Mithra: Are you worried about how your new series will fare? It's risky for new series in the industry right now...

Denham: I really thought I would worry about it more. But I figure that if I do something that I pour my heart into, it will find its audience. Sure it's risky, but it's still worth the effort. Better to do something great now while it's risky than not and have nobody here to read it in a few years.

Mithra: Will you be taking on any other projects while you work on your own series?

Denham: I am trying to make AP a better company. I'm trying to get great artists to join up and do something that they own. I'm also trying to reenlist into the Marine Corps and do my book in my spare time.

Mithra: Are you also writing your series?

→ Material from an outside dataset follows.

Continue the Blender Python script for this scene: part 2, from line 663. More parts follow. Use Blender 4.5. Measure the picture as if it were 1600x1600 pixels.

Denham: I wrote the plot and some dialogue. I have a writer who will script the first issue and we'll co-plot and he'll write the rest of the issues. I wanted to set the mood and storytelling with the first issue.

Mithra: Do you plan on making movies, action figures etc. based on American Woman, or will you just concentrate on the comic side of things?

Denham: I have an American Woman action figure coming out in June and I have some people already interested in a cartoon series. Lot of work ahead.

Mithra: What are some of your interests besides comics?

Denham: I have none. Comics are my life. I do like playing Legos with my son.

Mithra: What is your dream project?

Denham: I will do a Superman story before I die and I love a shot at the FF. Also a Jabba the Hutt story. I would really like to revive Captain Marvel for Marvel Comics!!!